When the client receives SYN ACK seq=5000 ack=1001, it can move to
ESTABLISHED. It still needs to acknowledge the server's SYN, so it sends
ACK seq=1001 ack=5001. Once the server receives that final ACK, both sockets
are established and application data can flow.
Step By Step
Using the default normal scenario:
- The server waits in
LISTEN; the client starts inCLOSED. - The client sends
SYN seq=1000and entersSYN-SENT. - The server receives it, enters
SYN-RECEIVED, and preparesack=1001. - The server sends
SYN ACK seq=5000 ack=1001. - The client receives that reply and enters
ESTABLISHED. - The client sends
ACK seq=1001 ack=5001. - The server receives the ACK and enters
ESTABLISHED.
The alternate Lost SYN-ACK scenario shows the same state machine with one
failure: the server's reply is lost.

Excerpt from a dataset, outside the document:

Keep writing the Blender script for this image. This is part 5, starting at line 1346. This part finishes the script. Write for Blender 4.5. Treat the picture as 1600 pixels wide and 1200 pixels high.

The client waits for a simplified timeout
and retransmits the same SYN seq=1000; the server then repeats the same
SYN-ACK.
Complexity
The happy path is constant time: three protocol segments and two endpoint state transitions. Retries add more segments, so the toy retry path grows with the number of retransmissions.
Edge Cases
Packet loss does not automatically create a new connection. A retransmitted SYN uses the same initial sequence number for the same connection attempt. TCP also has other paths, such as simultaneous open and connection teardown, but those are outside this first handshake trace.
Common Mistakes
Do not read the ACK number as "the byte I just received." It means "the next
sequence number I expect from you." That is why acknowledging seq=1000 becomes
ack=1001, and acknowledging seq=5000 becomes ack=5001.
A Note on Simplification
This is a deliberately small explainer, not a substitute for a full TCP implementation. It omits TCP options, receive windows, window scaling, real RTT/RTO estimation, SYN cookies, simultaneous open, teardown, congestion control, and operating-system socket queues so the core three-way state machine stays readable.